Figures from the Ministry of Justice showed that the total number of bankruptcy petitions was up to a new twelve-monthly high of 54,536 in the year to June. In the second quarter of the year the number was 13,384 which is an increase of 5% on the same period in 2006.

Financial pressure is mounting on home owners who have seen their mortgage interest rates rise over the last twelve month and the housing market begin to slow in recent months in response to the Bank of England’s rising base rate. The debt crisis which has caused stock markets across the world to plunge in the last week will make things worse as banks will become more reluctant to lend money to people to remortgage. Thus, people will be unable to borrow their way out of trouble. It looks like a very troublesome downward spiral is on its way.

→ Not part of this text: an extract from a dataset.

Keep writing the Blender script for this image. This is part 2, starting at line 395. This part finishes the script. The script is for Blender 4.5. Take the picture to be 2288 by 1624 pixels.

In the previous few months there has been strong evidence that people have been shifting their credit card debt (which has been shrinking across the country) onto mortgage loans (still at lower interest rates than credit card rates), but that may no longer be possible.

Figures from accountancy firm KPMG say that the average bankrupt owes £46,587. Director of personal insolvency at KPMG, Mark Sands, said that bankruptcy had become a very easy option for people.

With stock market investors in flight, consumer confidence undoubtedly dented as a result, and the housing market stalling, maybe there will be a chink of light in coming weeks. Surely it is inconceivable in the new circumstances that the Bank of England will put the base rate up to 6%.